Rafael Mariano Grossi, the International Atomic Energy Agency’s director general, was scheduled to speak at a news conference afternoon at the agency’s headquarters in Vienna after meeting with senior government officials from Ukraine and Russia.
Russian troops left the plant and the nearby city of Slavutych on Thursday, according to Energoatom, Ukraine’s state-run energy company.

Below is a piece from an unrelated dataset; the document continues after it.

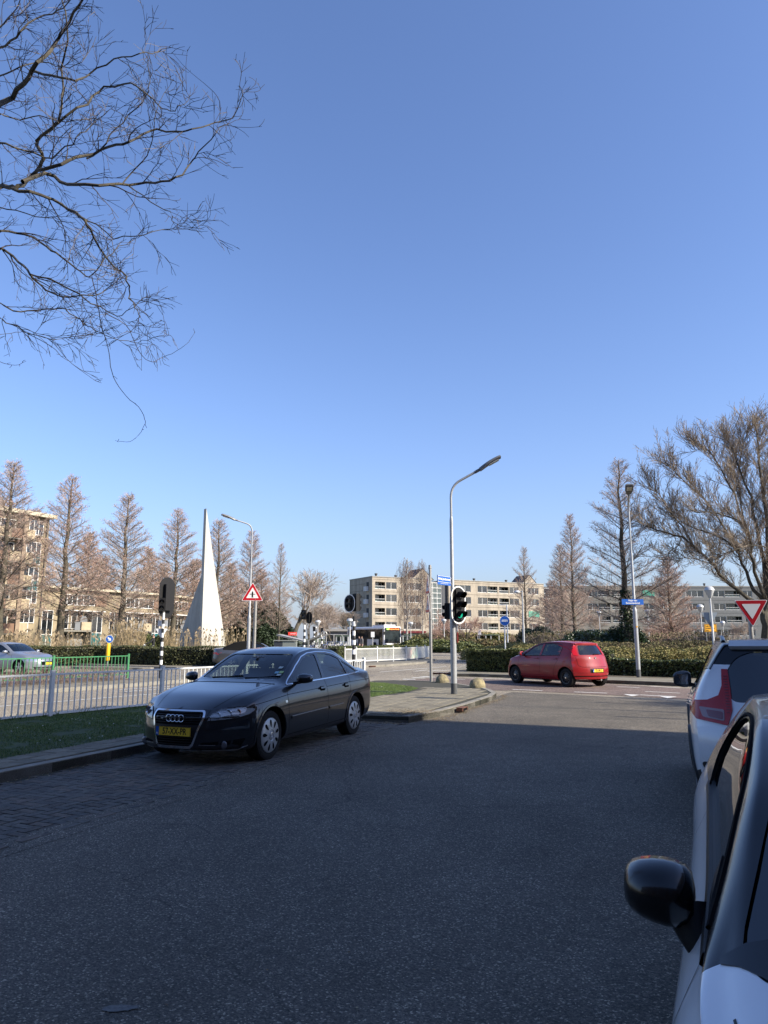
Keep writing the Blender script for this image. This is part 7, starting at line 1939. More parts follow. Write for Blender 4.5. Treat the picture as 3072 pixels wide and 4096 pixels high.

Three convoys of soldiers who left the site were headed north toward Belarus, the IAEA said in a statement.
The agency said it was working to confirm local news media reports that Russian soldiers were leaving the site because some had been exposed to high levels of radiation there.
The agency also said it would send experts and safety and security supplies to Ukraine to ensure safety at Chernobyl, where the worst nuclear disaster in history occurred in 1986.
A Pentagon spokesman, John F. Kirby, cast doubt on the reports that Russian soliders had suffered radiation sickness, saying in a news conference on Thursday that “at this early stage” the troop movement appeared to be “a piece of this larger effort to refit and resupply and not necessarily done because of health hazards or some sort of emergency or a crisis at Chernobyl”.
Russia seized the decommissioned plant early in its invasion of Ukraine, raisingconcerns about radiation levels and safeguarding at the site, where spent fuel still requires round-the-clock maintenance.
Some Russian troops were still in the “exclusion zone” around the Chernobyl nuclear power station on Friday morning, a day after ending their occupation of the plant itself, a Ukrainian official said.